El reino de Bruguera.
ENRIC GONZÁLEZ
Máquina de escribir y cárcel. Dibujo y crimen. Para mí, son ideas enlazadas. La niñez no es sólo la única patria posible; es también el mapa de la imaginación, la fábrica de prejuicios, la unidad de medida. Y aquellos personajes en blanco y negro, aquellos bohemios forzados tan amargos y divertidos, permanecen en el fondo de mi infancia. La vida era cárcel, fracaso y risa. Lo será siempre.
Podríamos empezar por Rafael González Martínez, nacido en 1910 en la ciudad de Burgos. Ese hombre, tío de mi padre, debió ser joven alguna vez. Lo era, sin duda, cuando se trasladó a Barcelona para trabajar como periodista en La Noche. Y seguía siéndolo durante la guerra civil, mientras trabajaba en La Vanguardia obrerista y republicana, incautada a la familia Godó. Rafael González, con 29 años, se negó a exiliarse tras la caída de Barcelona y la victoria del franquismo. Dicen que se negó incluso a abandonar su puesto de redactor. No importó, la realidad se ocupó de abandonarle a él. Bajo amenaza de cárcel y profesionalmente represaliado, dedicó los años siguientes a la semiclandestinidad y a la venta ambulante de carbón y jabón (astuta mezcla). En 1946, cuando ingresó en la Editorial Bruguera, ya no era joven. Era un hombre frustrado, emocionalmente gélido, envuelto en un halo de amargura. Su sueño, ser escritor, estaba roto. Como él. Creo que nadie de los que trabajaron para él en las décadas siguientes fue capaz de apreciarle; quizá mi padre, Francisco González Ledesma, que le conocía de antes.
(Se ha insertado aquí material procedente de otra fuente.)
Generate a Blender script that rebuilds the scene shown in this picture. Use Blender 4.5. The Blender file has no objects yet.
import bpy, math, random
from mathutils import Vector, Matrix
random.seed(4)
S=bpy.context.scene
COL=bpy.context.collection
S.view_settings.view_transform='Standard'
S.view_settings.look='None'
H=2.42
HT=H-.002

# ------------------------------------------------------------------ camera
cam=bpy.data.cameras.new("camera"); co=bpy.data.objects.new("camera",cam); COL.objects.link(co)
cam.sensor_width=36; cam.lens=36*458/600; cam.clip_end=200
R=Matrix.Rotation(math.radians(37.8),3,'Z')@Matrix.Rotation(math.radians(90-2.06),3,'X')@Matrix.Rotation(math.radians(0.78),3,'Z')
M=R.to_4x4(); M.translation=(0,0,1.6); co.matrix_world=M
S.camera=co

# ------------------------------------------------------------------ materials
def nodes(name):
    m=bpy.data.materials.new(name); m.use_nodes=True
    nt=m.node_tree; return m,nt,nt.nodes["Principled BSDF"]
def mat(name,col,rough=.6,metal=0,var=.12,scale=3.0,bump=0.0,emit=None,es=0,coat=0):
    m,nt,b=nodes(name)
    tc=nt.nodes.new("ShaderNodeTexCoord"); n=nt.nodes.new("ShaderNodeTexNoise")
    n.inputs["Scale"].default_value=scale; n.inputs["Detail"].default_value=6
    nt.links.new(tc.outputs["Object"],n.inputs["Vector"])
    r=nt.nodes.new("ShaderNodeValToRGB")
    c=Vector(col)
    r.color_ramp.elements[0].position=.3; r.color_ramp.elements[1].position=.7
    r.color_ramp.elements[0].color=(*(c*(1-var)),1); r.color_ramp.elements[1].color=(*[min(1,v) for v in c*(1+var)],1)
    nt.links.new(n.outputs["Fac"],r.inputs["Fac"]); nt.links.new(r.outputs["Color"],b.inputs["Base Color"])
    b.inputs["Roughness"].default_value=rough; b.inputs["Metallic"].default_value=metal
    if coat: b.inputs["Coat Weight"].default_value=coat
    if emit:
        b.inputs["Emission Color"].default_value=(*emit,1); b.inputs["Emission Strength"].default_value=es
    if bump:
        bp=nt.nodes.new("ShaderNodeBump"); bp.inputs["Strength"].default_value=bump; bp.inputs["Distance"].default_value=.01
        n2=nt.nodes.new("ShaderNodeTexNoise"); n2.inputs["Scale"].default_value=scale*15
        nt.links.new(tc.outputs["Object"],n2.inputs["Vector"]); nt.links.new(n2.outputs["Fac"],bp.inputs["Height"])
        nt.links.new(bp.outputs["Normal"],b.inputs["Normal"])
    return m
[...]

A Rafael González, el tirano, el censor del lápiz rojo, el director de publicaciones de Bruguera, se le odiaba, se le temía, acaso se le respetara a veces. Pero es posible que alguno de los artistas a los que explotó percibiera alguna vez que aquel tipo taciturno, cuya presencia oscurecía por igual su hogar y su oficina, sentía una devoción profunda (y ocultísima) por la creatividad ajena.
Mi héroe personal era Víctor Mora. Por su amistad por mi padre, por sus manos gigantescas, por el Capitán Trueno y por la cárcel. El padre de Víctor Mora había sido policía de fronteras de la Generalitat republicana y en 1939 tuvo que exiliarse a Francia. Su salud se quebró en el campo de concentración francés y murió en pocos años. Víctor y su madre volvieron a Barcelona. Ella trabajó en el mercado de la Boquería y él, como aprendiz aquí y allá. Mi padre me contaba que vivían junto al Matadero, casi dentro de él, en una lucha continua contra ratas gigantescas. Fue el terrible Rafael González quien le llevó a Bruguera y le encargó los guiones del Doctor Niebla, un misterioso justiciero creado por el propio Rafael González (como Douglas L. Templewood) y continuado por mi padre. “Mora, usted tiene que ser escritor”, le dijo.